The biggest reasons for the stock market’s recent tumble are Prime Minister Junichiro Koizumi’s failure to aggressively solve economic problems and fears that an attack on Iraq would further hurt the economy, Yumoto said.

In the package announced by the Financial Services Agency, the Tokyo Stock Exchange and the Securities and Exchange Surveillance Commission will be asked to carry out stricter monitoring of share price movements to prevent illegal speculative trading.

The FSA will also ask brokerage houses to think carefully when they sell stocks on their own accounts in times of market turmoil.

In addition, it will ask the TSE and security industry organizations to regulate a trading practice that facilitates stock-price manipulation.

Institutional investors will be asked to devise their own rules to govern loaning the shares they hold to short sellers.

The FSA meanwhile will remove, for three months, a limit on the amount of their own shares companies can buy back, as well as suspend the restrictions on the timing of these orders.
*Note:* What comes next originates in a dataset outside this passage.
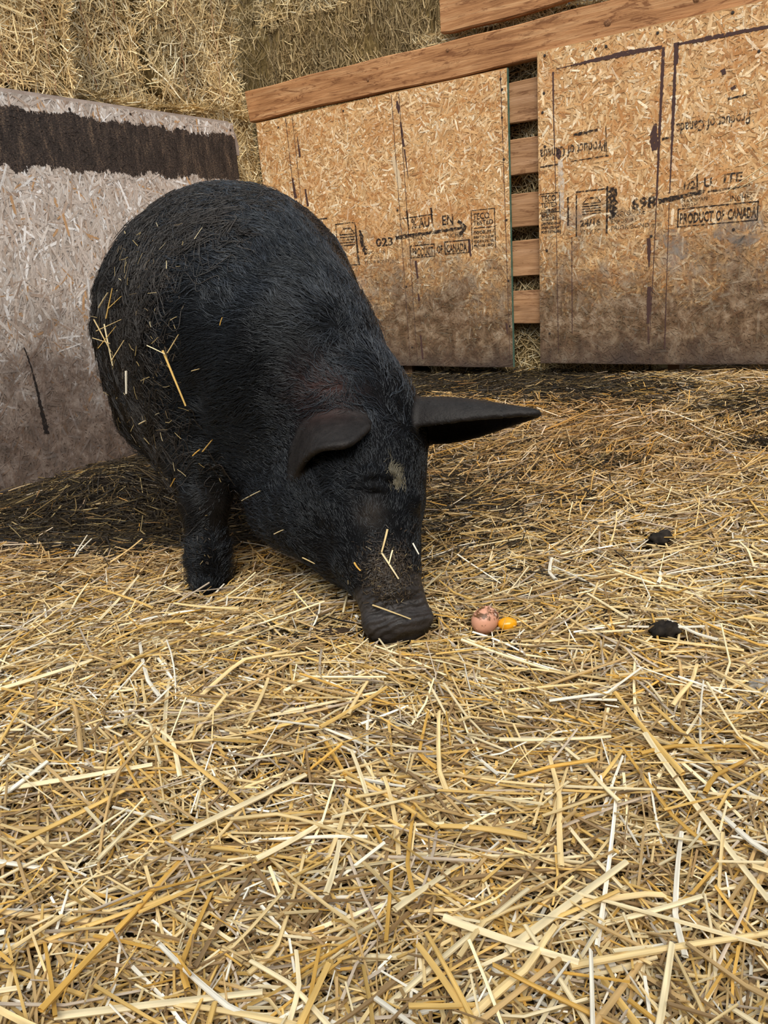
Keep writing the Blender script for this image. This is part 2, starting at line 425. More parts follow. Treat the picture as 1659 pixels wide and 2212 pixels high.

The limits were originally imposed to combat insider trading. The suspension is intended to encourage firms to aggressively purchase their own shares.

Stock prices continued to ratchet downward despite reports of the emergency steps. The benchmark 225-issue Nikkei average fell 74.48 points Thursday to close at 7,868.56.

The decline threatens domestic companies, insurers and banks, all of which own huge numbers of shares in one another. The plunges are also happening just ahead of the March 31 book closings.

“The package is part of the government’s efforts to act in a flexible and impromptu manner to avert a financial crisis,” Koizumi said before the announcement.

Meanwhile, senior lawmakers of the ruling Liberal Democratic Party and other coalition parties agreed Thursday to urge the government to delay imposing a limit on Japanese banks’ shareholdings to help alleviate selling pressure.

Banks will be required to limit the value of their shareholdings to less than their primary capital beginning in September 2004.

The lawmakers also agreed to demand that the Bank of Japan purchase more stocks held by banks. The BOJ said in September it would buy 2 trillion yen in banks’ cross-held shares; it has so far purchased around 900 billion yen worth.

They also agreed on the need to expand the functions of Banks Shareholding Acquisition Corp. — a semiofficial entity that absorbs dumped shares.

On another front, the government on Thursday dispatched Haruhiko Kuroda, a special financial affairs adviser to the Cabinet, to Washington to meet with Fed Chairman Alan Greenspan and other U.S. financial officials.

They are expected to discuss possible joint intervention in the currency market in the event of an attack on Iraq, government sources said.

Joint dollar-buying intervention would help avert sharp falls in the dollar. A strong yen hurts Japan’s exporters.

“Kuroda will discuss necessary coordination,” Chief Cabinet Secretary Yasuo Fukuda said, without elaborating.